Player: WR Taj Harris, to Rutgers
The skinny: Harris left Syracuse four games into the 2021 season, then announced in November he was headed to Kentucky. Harris, a New Jersey native, changed his mind and ultimately chose Rutgers. Harris would’ve been Syracuse’s go-to receiver this season. He is fourth in school history with 151 receptions and ninth with 2,028 receiving yards. His absence last season means Syracuse is used to playing without him. But no one really stepped up as the No. 1 receiver in his absence. The question is whether that was a function of the quarterbacks being bad passers. (And if that is the case, well, maybe new OC Robert Anae and new quarterback coach Jason Beck, who were at Virginia, can help returning starter Garrett Shrader become a competent passer.) Courtney Jackson is the leading returning receiver.
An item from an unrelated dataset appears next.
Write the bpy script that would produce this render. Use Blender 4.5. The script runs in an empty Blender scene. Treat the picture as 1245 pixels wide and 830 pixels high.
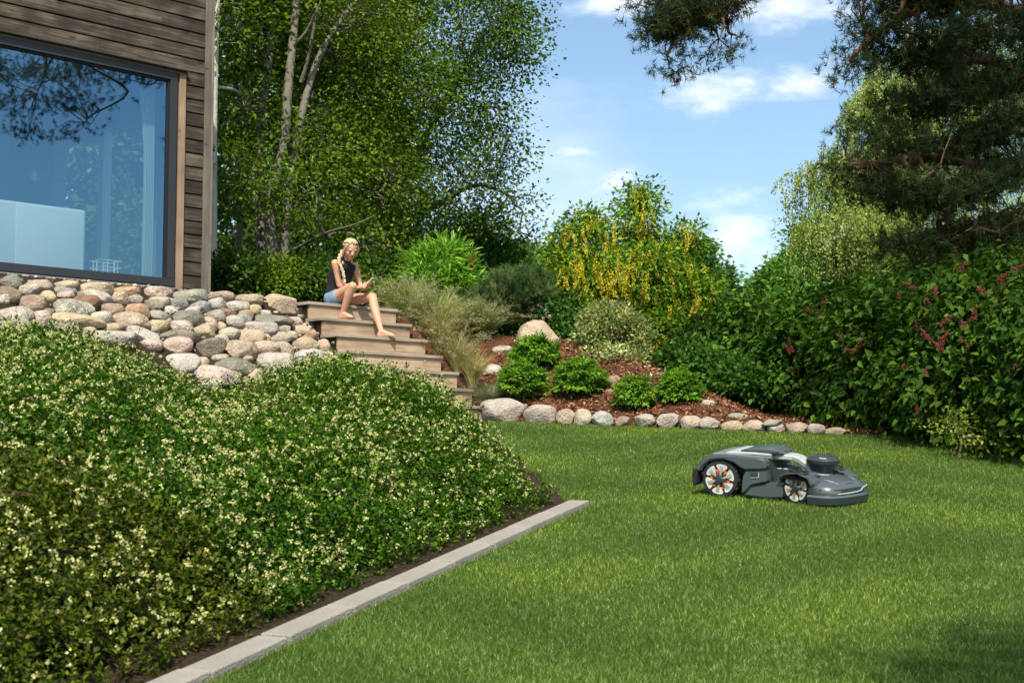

Anthony Queeley, who had good numbers in 2020 but struggled some last season, figures to be the other candidate to be the go-to guy. The offensive tweaks should help Queeley; he was extremely productive in a pass-first, -second and -third offense in high school at Orlando Lake Nona.

Wake Forest

Player: RB Christian Beal-Smith, to South Carolina
The skinny: Beal-Smith led the Demon Deacons in rushing in 2020 and ’21, and rushed for 1,871 yards and 14 TDs in his Wake career. He left a team certain to be ranked in the preseason top-25 for a team that seems likely to be picked fifth in the SEC East. While his loss stings a bit, Wake still returns established veterans Justice Ellison and Christian Turner; those two combined for 1,047 yards and 12 TDs last season. Ellison, especially, figures to take on a much bigger role this season. Four-star true freshman Demond Claibornethe No. 4 running back nationally in On3’s rankings in the 2022 class – has a ton of potential and should get every opportunity to share carries this season.